§ WHAT THIS TASK INVOLVES
Extract the first line through the line containing "return 1106 +" from the listing below, exactly as written.

§ INFORMATION PROVIDED

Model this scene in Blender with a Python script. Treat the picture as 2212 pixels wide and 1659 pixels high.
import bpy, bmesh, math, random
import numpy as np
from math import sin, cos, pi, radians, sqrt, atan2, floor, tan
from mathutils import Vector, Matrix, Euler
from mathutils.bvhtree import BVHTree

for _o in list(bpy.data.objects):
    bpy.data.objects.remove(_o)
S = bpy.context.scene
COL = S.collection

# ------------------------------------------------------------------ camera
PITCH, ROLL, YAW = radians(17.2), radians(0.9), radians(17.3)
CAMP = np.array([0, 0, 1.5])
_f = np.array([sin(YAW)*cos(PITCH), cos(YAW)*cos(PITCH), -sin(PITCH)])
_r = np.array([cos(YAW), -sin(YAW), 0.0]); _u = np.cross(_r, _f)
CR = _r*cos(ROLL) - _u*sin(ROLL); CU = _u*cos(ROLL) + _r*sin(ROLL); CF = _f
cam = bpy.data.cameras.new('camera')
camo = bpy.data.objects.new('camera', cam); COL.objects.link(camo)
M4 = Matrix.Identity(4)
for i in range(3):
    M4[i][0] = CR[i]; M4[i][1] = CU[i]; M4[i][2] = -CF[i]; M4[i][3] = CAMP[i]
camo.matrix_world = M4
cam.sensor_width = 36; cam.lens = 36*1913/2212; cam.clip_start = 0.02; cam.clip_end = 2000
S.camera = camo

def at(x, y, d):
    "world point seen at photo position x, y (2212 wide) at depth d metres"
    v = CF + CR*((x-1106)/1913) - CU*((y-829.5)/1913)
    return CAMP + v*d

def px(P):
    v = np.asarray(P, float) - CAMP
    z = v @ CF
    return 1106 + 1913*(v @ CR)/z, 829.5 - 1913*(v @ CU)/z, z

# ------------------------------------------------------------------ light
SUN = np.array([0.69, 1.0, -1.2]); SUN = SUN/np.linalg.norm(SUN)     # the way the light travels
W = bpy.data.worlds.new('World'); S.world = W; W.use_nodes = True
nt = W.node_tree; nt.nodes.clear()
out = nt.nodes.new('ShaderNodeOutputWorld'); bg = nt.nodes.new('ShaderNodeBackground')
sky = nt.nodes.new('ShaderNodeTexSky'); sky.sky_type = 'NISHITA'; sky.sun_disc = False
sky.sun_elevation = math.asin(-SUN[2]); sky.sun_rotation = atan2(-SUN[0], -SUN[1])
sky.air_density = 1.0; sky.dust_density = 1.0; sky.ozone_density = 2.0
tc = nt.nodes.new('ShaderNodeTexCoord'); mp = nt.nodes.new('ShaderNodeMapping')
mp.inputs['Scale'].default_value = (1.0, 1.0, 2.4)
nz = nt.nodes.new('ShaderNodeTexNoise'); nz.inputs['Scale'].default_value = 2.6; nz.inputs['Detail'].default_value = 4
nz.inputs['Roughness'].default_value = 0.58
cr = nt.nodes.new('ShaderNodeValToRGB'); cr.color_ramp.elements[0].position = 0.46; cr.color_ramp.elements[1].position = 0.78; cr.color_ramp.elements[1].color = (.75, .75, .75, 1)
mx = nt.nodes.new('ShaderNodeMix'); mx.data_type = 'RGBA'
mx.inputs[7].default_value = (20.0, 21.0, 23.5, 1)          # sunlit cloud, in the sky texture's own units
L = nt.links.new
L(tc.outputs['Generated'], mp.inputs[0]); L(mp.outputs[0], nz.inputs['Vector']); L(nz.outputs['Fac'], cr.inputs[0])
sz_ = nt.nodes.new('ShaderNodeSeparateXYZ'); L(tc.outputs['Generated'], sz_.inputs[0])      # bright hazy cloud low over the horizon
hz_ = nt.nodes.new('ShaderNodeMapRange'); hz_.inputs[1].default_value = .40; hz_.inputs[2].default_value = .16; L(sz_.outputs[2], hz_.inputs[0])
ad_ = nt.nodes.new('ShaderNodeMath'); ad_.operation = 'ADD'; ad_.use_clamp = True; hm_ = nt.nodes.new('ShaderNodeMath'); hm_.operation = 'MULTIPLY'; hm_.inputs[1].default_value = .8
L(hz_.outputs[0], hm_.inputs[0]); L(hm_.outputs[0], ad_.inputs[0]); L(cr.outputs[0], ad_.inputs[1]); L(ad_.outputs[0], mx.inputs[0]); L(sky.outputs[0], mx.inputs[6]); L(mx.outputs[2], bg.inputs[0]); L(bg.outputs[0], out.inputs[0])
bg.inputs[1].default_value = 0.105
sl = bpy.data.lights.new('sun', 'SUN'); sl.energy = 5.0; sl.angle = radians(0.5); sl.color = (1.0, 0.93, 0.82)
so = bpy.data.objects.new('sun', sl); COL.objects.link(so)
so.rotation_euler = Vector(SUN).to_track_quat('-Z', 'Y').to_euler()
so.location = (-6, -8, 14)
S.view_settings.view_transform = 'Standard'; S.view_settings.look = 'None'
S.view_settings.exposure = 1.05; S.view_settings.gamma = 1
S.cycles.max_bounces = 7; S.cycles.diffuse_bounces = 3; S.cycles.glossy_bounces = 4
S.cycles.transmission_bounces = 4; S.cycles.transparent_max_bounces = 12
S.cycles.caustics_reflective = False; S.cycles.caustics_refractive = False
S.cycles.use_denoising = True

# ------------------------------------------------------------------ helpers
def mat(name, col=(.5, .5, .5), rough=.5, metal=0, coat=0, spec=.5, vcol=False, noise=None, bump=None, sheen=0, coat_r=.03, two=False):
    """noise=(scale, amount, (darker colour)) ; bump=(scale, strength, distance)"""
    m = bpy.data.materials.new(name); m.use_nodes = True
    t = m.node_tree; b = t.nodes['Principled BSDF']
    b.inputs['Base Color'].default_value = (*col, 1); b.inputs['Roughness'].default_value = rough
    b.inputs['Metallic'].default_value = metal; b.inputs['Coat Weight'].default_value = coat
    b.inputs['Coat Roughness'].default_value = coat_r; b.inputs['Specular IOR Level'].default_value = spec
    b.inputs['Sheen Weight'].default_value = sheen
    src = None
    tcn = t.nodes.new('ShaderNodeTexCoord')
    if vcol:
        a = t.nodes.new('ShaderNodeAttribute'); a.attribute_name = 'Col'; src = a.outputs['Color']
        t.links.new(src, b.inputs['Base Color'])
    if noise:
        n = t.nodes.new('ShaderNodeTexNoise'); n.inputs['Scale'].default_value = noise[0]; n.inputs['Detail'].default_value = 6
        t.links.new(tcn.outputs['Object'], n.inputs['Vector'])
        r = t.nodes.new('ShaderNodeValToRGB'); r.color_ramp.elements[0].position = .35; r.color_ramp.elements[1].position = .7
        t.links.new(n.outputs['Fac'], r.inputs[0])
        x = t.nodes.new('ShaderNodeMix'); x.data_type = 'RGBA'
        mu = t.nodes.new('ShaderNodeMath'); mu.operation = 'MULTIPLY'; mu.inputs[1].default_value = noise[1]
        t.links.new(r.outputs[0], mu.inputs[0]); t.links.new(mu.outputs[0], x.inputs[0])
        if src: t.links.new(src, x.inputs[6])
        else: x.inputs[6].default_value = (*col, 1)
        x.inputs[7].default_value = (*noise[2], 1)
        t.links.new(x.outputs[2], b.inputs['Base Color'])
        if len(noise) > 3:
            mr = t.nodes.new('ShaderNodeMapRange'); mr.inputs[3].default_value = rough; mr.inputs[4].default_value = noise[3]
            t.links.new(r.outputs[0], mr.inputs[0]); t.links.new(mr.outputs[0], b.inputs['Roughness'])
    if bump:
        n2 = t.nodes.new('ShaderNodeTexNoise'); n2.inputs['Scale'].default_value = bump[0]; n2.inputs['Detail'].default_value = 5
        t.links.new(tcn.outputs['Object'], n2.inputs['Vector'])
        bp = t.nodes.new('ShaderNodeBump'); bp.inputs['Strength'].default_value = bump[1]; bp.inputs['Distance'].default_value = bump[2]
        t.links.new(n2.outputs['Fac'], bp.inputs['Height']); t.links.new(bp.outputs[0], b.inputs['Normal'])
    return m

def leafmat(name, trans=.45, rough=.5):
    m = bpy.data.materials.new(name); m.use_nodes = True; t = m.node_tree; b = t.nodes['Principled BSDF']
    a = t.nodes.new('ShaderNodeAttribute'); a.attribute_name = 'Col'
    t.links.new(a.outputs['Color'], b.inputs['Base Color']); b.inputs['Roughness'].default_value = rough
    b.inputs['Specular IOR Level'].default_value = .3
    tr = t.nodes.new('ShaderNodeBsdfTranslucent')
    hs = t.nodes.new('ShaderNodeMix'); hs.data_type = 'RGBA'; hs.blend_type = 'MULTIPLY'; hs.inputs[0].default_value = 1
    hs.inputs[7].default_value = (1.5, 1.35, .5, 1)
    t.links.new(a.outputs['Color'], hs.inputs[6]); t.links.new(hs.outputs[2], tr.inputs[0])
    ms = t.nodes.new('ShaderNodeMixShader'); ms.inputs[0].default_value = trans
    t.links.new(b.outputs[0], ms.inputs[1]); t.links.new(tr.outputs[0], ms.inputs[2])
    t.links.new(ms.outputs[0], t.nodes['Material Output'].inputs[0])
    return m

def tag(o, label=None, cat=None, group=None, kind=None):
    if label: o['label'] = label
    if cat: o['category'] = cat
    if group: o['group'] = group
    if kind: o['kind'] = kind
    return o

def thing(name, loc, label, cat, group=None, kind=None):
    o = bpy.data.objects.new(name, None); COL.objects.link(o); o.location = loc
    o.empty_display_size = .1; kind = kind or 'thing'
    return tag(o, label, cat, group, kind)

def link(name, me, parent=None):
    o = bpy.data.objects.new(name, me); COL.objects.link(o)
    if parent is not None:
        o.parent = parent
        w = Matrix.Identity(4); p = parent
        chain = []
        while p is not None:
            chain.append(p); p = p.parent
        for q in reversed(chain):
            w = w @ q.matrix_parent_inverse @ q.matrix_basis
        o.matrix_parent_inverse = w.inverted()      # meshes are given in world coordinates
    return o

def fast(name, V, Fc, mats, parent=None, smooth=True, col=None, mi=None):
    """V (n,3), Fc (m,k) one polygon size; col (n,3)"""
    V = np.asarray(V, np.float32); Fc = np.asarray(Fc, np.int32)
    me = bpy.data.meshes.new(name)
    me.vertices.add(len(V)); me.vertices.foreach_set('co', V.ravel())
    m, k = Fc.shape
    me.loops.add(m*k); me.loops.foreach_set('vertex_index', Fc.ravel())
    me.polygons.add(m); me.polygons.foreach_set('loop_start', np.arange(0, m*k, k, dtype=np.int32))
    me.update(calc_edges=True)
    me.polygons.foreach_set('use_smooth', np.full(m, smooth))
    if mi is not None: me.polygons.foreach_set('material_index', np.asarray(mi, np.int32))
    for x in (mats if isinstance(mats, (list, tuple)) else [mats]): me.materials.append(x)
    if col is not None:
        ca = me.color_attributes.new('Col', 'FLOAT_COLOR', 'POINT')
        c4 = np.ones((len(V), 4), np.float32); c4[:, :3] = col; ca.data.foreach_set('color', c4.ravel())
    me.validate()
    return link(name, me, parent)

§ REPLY
Model this scene in Blender with a Python script. Treat the picture as 2212 pixels wide and 1659 pixels high.
import bpy, bmesh, math, random
import numpy as np
from math import sin, cos, pi, radians, sqrt, atan2, floor, tan
from mathutils import Vector, Matrix, Euler
from mathutils.bvhtree import BVHTree

for _o in list(bpy.data.objects):
    bpy.data.objects.remove(_o)
S = bpy.context.scene
COL = S.collection

# ------------------------------------------------------------------ camera
PITCH, ROLL, YAW = radians(17.2), radians(0.9), radians(17.3)
CAMP = np.array([0, 0, 1.5])
_f = np.array([sin(YAW)*cos(PITCH), cos(YAW)*cos(PITCH), -sin(PITCH)])
_r = np.array([cos(YAW), -sin(YAW), 0.0]); _u = np.cross(_r, _f)
CR = _r*cos(ROLL) - _u*sin(ROLL); CU = _u*cos(ROLL) + _r*sin(ROLL); CF = _f
cam = bpy.data.cameras.new('camera')
camo = bpy.data.objects.new('camera', cam); COL.objects.link(camo)
M4 = Matrix.Identity(4)
for i in range(3):
    M4[i][0] = CR[i]; M4[i][1] = CU[i]; M4[i][2] = -CF[i]; M4[i][3] = CAMP[i]
camo.matrix_world = M4
cam.sensor_width = 36; cam.lens = 36*1913/2212; cam.clip_start = 0.02; cam.clip_end = 2000
S.camera = camo

def at(x, y, d):
    "world point seen at photo position x, y (2212 wide) at depth d metres"
    v = CF + CR*((x-1106)/1913) - CU*((y-829.5)/1913)
    return CAMP + v*d

def px(P):
    v = np.asarray(P, float) - CAMP
    z = v @ CF
    return 1106 + 1913*(v @ CR)/z, 829.5 - 1913*(v @ CU)/z, z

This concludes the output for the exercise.